--- WHAT THE EXERCISE ASKS ---
Using the material below, copy every line where "Blender" appears.
------------------------------
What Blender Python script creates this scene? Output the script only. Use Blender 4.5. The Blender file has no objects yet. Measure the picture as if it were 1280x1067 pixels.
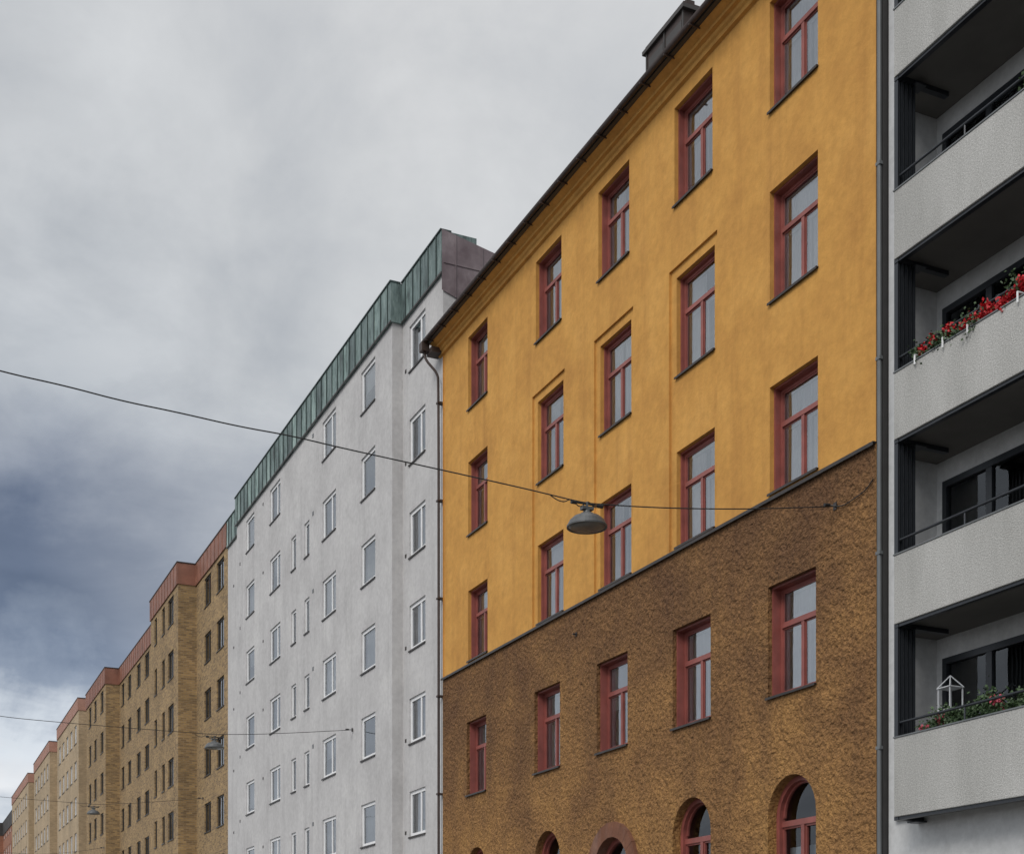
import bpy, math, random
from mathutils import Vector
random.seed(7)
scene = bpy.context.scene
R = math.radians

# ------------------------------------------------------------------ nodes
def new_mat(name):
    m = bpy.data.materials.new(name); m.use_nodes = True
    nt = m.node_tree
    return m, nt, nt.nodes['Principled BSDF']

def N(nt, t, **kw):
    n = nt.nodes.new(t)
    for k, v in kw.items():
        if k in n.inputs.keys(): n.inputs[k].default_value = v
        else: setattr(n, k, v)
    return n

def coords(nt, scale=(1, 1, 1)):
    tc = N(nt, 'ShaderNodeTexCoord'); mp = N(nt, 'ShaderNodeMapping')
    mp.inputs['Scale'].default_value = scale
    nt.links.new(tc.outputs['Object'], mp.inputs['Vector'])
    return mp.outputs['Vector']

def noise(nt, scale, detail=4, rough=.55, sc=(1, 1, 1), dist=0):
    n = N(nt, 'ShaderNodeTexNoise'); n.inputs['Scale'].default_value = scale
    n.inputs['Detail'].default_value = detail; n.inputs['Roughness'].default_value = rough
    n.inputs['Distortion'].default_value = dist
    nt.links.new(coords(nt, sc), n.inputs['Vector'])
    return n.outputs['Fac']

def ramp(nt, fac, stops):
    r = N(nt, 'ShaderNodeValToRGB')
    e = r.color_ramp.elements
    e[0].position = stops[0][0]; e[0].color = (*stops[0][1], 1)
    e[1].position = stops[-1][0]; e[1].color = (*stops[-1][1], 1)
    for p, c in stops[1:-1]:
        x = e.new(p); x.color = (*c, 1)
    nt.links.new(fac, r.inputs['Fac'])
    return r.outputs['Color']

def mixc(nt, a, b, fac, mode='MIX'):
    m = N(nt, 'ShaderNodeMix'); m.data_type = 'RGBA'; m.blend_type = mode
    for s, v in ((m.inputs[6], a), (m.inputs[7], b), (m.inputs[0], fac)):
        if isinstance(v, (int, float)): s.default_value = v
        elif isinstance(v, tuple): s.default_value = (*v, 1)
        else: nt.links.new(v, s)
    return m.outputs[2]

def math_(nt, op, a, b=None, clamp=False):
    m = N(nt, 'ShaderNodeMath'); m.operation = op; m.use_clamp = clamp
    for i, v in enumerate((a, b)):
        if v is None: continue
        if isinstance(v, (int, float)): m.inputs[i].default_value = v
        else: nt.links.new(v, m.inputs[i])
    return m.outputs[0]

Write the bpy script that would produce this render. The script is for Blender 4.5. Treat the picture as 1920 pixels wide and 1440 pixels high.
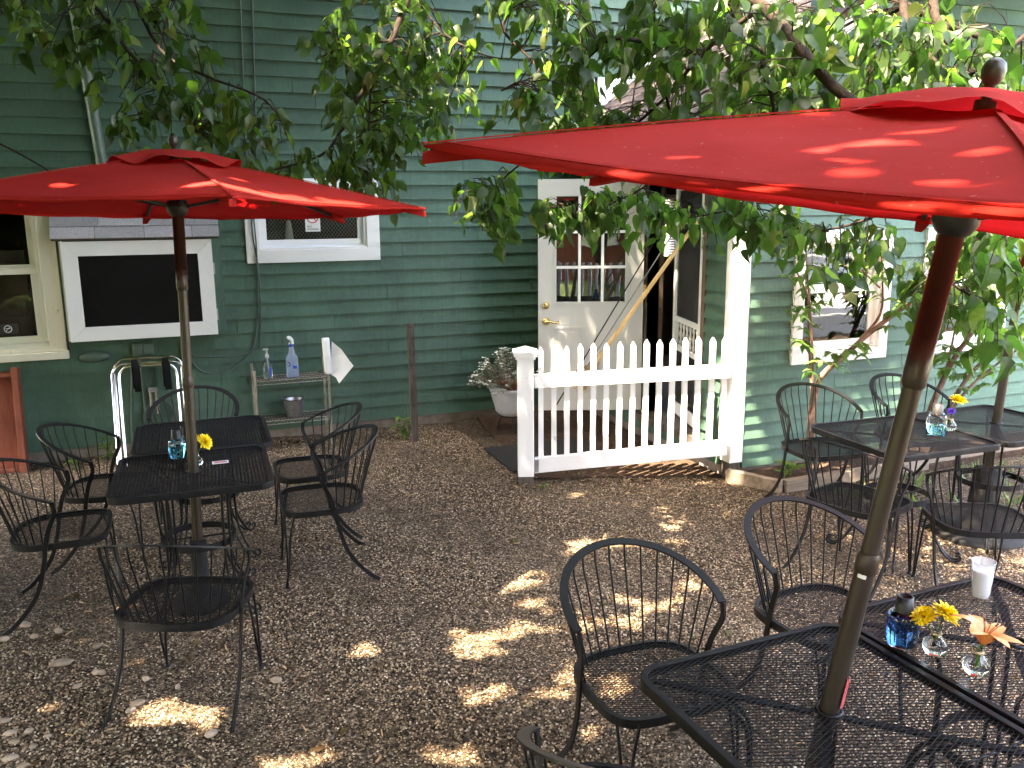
------------------------------
--- REPLY TO THE EXERCISE ---
What Blender Python script creates this scene? Output the script only. Use Blender 4.5. The Blender file has no objects yet. Measure the picture as if it were 1280x1067 pixels.
Write the bpy script that would produce this render. The script is for Blender 4.5. Treat the picture as 1920 pixels wide and 1440 pixels high.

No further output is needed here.